Windows Media Player (WMP) is a digital media player and media library application developed by Microsoft. The player is capable of playing audio, video, viewing images among other media related functions. Windows Media Player can be instantiated by web pages through a scriptable ActiveX control. The “WMPlayer.OCX” control is supplied by the wmp.dll library. The control can be instantiated by its name or the corresponding CLSID: 6BF52A52-394A-11D3-B153-00C04F79FAA6.

The player is capable of playing media files encoded with numerous encoding schemes. This is facilitated by pluggable codecs. A codec is a computer program capable of encoding and decoding a digital data stream. When a media file is opened by the application, Windows Media Player will attempt to decode it with an installed codec. If the required codec is already installed on the host then it is used to process the file. In cases where the file is encoded with a codec that is not available on the host, Windows Media Player will perform an asynchronous network request to Microsoft to attempt to locate the proper codec.

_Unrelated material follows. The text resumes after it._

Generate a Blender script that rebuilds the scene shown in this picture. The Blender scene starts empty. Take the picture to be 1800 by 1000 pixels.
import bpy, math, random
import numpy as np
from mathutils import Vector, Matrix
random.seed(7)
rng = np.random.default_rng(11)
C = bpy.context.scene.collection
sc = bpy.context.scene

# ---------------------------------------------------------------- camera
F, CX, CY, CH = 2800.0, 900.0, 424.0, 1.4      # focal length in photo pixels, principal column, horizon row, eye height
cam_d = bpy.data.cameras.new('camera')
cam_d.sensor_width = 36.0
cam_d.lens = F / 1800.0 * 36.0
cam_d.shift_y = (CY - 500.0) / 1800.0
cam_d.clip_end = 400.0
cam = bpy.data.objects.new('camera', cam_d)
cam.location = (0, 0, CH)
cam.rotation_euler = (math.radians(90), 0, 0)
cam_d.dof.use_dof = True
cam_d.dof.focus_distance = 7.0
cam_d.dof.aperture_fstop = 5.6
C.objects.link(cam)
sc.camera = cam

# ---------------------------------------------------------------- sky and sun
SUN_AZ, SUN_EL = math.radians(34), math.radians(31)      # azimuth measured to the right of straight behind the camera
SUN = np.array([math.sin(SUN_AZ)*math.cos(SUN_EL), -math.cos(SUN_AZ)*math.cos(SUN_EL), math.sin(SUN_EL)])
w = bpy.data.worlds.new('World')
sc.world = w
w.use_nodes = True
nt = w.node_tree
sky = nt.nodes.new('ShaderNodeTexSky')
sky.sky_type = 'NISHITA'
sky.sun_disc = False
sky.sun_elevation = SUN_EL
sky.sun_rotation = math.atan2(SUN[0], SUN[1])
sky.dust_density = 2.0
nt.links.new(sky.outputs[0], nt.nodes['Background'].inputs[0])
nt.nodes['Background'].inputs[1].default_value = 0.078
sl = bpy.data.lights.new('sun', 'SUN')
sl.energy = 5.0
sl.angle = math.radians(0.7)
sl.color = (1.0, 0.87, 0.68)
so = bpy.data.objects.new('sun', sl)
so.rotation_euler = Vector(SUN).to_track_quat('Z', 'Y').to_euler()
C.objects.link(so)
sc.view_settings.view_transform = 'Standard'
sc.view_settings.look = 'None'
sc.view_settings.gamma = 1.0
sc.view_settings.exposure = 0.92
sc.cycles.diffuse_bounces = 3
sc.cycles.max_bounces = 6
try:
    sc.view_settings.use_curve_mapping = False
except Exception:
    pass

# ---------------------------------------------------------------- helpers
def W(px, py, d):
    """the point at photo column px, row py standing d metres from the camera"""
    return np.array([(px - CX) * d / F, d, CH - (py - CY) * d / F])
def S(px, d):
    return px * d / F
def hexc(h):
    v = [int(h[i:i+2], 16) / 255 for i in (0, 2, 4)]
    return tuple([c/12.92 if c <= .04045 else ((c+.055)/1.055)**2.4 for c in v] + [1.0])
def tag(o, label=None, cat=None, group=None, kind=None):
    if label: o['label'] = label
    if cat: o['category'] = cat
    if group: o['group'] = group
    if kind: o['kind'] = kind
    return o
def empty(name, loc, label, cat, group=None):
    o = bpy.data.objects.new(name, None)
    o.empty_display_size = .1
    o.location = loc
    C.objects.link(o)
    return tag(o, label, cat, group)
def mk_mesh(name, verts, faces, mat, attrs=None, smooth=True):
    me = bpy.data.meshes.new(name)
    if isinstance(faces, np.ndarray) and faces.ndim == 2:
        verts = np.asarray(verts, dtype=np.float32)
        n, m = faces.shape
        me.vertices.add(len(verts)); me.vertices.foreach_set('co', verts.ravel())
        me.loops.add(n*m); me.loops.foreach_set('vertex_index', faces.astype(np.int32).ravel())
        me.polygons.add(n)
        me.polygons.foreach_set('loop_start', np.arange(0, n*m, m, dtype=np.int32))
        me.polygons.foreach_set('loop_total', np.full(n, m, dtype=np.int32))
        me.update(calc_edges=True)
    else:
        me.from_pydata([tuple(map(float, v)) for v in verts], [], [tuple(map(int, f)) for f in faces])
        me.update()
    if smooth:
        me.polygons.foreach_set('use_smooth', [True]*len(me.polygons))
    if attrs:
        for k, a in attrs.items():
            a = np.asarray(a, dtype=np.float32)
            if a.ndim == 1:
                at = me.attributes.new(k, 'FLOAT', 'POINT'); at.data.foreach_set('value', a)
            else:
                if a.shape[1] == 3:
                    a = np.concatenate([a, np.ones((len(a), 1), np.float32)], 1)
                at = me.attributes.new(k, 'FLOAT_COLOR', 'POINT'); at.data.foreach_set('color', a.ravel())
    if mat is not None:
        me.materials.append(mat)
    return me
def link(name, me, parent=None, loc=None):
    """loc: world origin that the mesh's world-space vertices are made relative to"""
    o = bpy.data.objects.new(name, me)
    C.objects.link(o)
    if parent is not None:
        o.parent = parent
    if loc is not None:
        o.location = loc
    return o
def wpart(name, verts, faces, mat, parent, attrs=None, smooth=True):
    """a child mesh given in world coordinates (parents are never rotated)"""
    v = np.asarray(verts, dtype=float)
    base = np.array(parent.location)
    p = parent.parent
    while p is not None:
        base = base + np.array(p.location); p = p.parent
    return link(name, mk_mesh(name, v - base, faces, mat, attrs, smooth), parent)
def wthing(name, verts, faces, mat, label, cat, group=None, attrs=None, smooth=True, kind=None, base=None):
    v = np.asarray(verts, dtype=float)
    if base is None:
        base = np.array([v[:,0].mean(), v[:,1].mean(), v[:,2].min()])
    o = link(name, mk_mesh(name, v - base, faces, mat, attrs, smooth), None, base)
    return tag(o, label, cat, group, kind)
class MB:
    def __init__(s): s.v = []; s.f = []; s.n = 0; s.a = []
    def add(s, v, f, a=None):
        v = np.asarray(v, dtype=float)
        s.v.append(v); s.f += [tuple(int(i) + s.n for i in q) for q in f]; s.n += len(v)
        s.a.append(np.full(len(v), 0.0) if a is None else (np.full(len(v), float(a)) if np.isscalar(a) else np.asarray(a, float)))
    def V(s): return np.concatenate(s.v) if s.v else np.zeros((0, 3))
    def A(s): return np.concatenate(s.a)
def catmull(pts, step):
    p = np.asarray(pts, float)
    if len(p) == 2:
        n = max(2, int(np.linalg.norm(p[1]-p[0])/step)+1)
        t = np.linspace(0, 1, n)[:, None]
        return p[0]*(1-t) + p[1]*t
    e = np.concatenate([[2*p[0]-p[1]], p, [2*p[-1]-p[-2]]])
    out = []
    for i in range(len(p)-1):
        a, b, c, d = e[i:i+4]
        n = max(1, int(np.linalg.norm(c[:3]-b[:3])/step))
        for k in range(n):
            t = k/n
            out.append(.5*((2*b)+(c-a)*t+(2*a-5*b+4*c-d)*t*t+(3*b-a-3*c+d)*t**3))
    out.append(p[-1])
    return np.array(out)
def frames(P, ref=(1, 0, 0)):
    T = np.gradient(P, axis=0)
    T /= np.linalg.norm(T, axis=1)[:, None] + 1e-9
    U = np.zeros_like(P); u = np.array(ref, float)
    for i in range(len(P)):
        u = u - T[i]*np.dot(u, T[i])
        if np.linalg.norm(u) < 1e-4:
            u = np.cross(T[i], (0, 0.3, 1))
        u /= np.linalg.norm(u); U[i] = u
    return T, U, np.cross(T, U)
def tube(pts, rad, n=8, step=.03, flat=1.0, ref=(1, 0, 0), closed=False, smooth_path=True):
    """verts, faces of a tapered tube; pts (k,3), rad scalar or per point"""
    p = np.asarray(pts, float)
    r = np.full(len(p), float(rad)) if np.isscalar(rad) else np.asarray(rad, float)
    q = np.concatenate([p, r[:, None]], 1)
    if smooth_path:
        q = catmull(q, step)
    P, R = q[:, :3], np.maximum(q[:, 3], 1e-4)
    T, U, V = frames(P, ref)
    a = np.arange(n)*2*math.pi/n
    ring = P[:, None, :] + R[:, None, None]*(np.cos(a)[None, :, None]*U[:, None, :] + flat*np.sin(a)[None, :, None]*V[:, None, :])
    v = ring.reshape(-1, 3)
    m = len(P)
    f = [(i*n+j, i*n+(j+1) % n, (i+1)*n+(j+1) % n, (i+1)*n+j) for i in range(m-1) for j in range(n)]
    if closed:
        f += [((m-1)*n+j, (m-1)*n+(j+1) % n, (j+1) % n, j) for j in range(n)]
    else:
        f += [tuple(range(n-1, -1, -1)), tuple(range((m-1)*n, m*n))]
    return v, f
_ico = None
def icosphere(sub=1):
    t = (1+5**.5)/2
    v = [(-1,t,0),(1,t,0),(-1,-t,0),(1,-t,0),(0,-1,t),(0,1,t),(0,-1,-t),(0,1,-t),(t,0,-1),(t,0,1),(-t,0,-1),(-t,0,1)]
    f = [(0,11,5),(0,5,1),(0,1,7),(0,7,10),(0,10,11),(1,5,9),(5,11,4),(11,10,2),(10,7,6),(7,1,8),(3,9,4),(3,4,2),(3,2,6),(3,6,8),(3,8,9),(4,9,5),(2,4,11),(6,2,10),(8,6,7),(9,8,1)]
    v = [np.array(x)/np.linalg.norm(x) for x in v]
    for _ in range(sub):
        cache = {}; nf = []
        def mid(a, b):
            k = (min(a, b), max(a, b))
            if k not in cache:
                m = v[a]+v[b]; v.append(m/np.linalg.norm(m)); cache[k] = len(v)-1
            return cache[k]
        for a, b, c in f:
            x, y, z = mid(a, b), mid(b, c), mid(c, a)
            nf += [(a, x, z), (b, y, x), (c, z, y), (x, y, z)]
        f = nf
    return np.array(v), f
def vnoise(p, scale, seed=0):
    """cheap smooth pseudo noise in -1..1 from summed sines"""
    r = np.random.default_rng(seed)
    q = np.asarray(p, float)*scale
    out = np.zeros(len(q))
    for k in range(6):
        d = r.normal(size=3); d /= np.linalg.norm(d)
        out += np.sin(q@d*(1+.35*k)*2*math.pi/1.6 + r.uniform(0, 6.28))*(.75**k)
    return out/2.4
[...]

A vulnerability exists in Windows Media Player due to a use-after-free flaw when opening certain media files. When the player is processing a media file for which no codec is available on the host, an asynchronous connection to Microsoft is made. If, during that time, the ActiveX control is destroyed by use of scripting, the memory for the associated object is internally freed. In such a case, after the asynchronous call returns, the process will call a function on the freed object potentially resulting in diverting the flow of the process to injected malicious code.

An attacker could exploit this vulnerability by persuading a target user to visit a maliciously crafted web page. Exploiting this vulnerability for code execution is not a trivial task. In cases of an unsuccessful attacks, the browser may terminate abnormally.

SonicWALL has released an IPS signature to block and detect a known exploit targeting this vulnerability. The following signature has been released to address this issue:

  • 5111 – Windows Media Player Remote Code Execution PoC (MS10-027)

It should be noted that in addition to this signature, SonicWALL has numerous IPS signature subsets which detect and block commonly used shellcode, heap sprays and general exploitation attempts that target vulnerabilities of this type.

This vulnerability has been assigned CVE-2010-0268 by mitre.
The vendor has released an advisory addressing this issue.